── WORKING DATA ──
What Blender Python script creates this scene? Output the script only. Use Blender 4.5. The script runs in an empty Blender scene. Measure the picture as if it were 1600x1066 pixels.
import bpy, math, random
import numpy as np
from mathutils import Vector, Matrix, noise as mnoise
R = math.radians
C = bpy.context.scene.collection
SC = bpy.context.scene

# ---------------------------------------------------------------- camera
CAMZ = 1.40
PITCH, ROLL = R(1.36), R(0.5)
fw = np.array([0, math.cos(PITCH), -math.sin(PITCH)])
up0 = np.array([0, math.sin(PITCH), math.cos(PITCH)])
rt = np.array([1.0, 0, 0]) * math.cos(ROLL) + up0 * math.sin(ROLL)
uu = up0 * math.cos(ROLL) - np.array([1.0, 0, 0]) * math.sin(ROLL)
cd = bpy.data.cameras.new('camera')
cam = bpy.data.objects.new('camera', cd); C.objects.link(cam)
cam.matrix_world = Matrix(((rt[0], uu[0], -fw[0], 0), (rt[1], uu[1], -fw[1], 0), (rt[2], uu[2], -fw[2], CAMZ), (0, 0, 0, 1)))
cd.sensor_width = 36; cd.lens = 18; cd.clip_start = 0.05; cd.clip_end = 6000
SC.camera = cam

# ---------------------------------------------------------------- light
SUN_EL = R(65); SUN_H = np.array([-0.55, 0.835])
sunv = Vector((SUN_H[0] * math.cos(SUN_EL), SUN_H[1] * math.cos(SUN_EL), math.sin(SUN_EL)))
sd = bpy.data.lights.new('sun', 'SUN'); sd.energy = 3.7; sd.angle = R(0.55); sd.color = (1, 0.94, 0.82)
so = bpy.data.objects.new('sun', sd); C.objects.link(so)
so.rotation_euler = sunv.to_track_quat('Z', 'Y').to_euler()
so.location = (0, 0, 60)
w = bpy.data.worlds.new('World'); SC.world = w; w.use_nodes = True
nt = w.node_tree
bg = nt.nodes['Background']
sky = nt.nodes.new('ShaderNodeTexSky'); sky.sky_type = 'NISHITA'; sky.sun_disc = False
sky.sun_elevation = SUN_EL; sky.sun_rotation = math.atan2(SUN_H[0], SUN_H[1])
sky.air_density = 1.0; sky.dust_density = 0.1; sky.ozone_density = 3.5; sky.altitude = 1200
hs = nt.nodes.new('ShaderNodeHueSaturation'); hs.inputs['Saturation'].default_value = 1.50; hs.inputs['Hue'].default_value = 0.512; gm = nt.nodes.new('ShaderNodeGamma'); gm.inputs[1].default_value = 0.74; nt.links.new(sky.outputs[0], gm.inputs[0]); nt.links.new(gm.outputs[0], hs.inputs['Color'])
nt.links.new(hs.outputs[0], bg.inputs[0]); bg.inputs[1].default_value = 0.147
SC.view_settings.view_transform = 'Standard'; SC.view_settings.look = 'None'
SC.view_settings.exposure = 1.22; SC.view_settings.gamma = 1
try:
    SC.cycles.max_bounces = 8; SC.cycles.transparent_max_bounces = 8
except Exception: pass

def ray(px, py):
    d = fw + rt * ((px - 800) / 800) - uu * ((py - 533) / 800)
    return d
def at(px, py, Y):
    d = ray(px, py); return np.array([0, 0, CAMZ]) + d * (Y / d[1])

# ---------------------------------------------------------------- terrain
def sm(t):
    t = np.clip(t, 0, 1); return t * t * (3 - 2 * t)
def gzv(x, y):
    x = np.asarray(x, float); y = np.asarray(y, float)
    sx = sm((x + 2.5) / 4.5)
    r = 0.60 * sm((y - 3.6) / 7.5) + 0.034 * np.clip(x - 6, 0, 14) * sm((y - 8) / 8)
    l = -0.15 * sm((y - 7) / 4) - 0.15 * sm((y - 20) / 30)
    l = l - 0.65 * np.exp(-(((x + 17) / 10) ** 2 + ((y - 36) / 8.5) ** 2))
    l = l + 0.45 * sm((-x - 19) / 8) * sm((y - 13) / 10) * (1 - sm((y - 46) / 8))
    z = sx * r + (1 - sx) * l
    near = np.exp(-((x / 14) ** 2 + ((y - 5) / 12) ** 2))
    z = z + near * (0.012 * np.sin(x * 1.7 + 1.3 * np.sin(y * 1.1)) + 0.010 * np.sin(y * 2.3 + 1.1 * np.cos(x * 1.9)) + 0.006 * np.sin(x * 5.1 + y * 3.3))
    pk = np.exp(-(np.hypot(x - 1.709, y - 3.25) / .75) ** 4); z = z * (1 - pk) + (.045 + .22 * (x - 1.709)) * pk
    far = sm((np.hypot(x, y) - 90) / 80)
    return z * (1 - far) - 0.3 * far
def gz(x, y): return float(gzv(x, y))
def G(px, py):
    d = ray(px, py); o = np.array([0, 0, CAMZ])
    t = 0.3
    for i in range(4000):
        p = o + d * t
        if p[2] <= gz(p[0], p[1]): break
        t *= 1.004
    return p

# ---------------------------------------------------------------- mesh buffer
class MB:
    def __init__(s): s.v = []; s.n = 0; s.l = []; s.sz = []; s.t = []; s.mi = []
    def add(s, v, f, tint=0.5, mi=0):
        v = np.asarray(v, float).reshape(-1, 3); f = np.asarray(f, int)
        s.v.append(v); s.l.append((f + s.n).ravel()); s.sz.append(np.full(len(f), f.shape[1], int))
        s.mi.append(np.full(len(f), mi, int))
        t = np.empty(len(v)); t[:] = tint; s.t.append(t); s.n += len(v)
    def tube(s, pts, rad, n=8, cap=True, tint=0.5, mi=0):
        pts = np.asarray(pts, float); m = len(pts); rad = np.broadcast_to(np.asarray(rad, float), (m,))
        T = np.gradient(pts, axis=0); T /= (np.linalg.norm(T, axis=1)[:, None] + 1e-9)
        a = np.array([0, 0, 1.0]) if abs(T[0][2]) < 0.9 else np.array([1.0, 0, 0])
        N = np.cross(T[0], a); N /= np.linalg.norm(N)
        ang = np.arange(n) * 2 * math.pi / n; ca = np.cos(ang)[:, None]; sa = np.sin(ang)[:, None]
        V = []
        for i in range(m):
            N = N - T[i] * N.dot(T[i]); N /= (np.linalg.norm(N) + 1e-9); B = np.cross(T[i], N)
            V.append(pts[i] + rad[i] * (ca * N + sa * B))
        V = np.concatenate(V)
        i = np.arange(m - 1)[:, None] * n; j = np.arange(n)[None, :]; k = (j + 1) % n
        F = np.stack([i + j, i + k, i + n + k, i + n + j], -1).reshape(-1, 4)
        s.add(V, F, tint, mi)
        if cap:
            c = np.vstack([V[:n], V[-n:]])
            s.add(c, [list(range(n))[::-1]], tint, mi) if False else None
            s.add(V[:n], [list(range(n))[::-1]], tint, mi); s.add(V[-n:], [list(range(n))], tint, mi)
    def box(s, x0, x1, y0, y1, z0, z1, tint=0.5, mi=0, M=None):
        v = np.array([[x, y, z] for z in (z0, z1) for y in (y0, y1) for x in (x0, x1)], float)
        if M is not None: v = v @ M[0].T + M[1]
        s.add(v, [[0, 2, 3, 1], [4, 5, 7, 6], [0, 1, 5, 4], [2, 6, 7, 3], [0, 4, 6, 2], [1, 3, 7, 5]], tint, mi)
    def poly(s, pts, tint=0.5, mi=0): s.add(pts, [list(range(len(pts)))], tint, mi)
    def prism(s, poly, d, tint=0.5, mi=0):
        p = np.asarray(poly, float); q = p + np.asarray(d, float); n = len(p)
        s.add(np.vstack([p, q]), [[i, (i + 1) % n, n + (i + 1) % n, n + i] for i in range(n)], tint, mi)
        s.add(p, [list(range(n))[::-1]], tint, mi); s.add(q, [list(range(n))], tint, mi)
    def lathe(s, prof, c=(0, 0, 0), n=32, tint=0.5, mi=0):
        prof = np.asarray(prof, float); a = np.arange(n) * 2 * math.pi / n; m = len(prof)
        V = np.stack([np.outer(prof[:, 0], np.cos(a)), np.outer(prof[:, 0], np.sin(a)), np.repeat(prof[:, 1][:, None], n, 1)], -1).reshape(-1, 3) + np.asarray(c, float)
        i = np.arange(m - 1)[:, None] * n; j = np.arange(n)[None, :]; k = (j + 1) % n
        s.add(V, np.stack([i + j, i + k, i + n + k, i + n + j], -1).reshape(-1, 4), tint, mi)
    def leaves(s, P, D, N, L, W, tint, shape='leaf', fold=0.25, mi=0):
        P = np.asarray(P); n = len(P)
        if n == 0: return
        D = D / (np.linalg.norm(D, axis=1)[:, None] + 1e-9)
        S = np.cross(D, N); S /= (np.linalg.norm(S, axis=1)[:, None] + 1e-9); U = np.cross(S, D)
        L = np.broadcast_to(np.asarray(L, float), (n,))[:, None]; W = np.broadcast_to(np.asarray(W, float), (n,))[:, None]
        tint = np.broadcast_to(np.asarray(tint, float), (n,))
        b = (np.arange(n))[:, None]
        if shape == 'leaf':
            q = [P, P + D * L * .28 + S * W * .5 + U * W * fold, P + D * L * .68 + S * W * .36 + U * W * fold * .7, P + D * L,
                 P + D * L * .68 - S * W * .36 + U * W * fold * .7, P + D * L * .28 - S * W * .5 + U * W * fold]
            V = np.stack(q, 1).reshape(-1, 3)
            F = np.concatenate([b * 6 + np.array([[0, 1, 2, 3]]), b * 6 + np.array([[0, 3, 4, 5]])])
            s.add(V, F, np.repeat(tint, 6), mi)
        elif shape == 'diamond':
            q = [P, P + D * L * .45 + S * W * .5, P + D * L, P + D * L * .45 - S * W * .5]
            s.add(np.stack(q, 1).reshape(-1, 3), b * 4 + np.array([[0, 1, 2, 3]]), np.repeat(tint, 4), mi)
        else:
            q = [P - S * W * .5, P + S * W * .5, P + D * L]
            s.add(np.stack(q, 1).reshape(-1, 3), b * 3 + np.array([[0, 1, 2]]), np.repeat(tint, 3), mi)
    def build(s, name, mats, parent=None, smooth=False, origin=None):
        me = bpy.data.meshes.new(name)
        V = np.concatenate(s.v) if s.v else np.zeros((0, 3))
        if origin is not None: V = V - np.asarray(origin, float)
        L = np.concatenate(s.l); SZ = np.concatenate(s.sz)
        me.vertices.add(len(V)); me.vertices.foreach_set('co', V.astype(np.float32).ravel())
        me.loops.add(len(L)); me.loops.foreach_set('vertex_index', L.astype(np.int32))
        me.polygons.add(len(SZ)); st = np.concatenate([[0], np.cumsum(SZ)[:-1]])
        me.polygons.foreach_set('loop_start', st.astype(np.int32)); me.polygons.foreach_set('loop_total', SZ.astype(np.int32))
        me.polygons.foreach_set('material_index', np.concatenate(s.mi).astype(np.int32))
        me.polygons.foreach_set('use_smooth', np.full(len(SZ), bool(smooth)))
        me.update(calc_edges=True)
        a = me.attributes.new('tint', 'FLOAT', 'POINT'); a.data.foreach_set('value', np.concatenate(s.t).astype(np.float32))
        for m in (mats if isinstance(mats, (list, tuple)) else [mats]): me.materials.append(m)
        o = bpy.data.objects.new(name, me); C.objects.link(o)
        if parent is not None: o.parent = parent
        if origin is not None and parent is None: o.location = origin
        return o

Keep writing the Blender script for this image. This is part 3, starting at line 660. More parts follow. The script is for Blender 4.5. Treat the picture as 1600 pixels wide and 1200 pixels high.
───
## WHAT YOU SHOULD DO
In this exercise, copy only the lines from the opening line of the material through the line where "SC.camera = cam" appears.

## TASK RESPONSE
What Blender Python script creates this scene? Output the script only. Use Blender 4.5. The script runs in an empty Blender scene. Measure the picture as if it were 1600x1066 pixels.
import bpy, math, random
import numpy as np
from mathutils import Vector, Matrix, noise as mnoise
R = math.radians
C = bpy.context.scene.collection
SC = bpy.context.scene

# ---------------------------------------------------------------- camera
CAMZ = 1.40
PITCH, ROLL = R(1.36), R(0.5)
fw = np.array([0, math.cos(PITCH), -math.sin(PITCH)])
up0 = np.array([0, math.sin(PITCH), math.cos(PITCH)])
rt = np.array([1.0, 0, 0]) * math.cos(ROLL) + up0 * math.sin(ROLL)
uu = up0 * math.cos(ROLL) - np.array([1.0, 0, 0]) * math.sin(ROLL)
cd = bpy.data.cameras.new('camera')
cam = bpy.data.objects.new('camera', cd); C.objects.link(cam)
cam.matrix_world = Matrix(((rt[0], uu[0], -fw[0], 0), (rt[1], uu[1], -fw[1], 0), (rt[2], uu[2], -fw[2], CAMZ), (0, 0, 0, 1)))
cd.sensor_width = 36; cd.lens = 18; cd.clip_start = 0.05; cd.clip_end = 6000
SC.camera = cam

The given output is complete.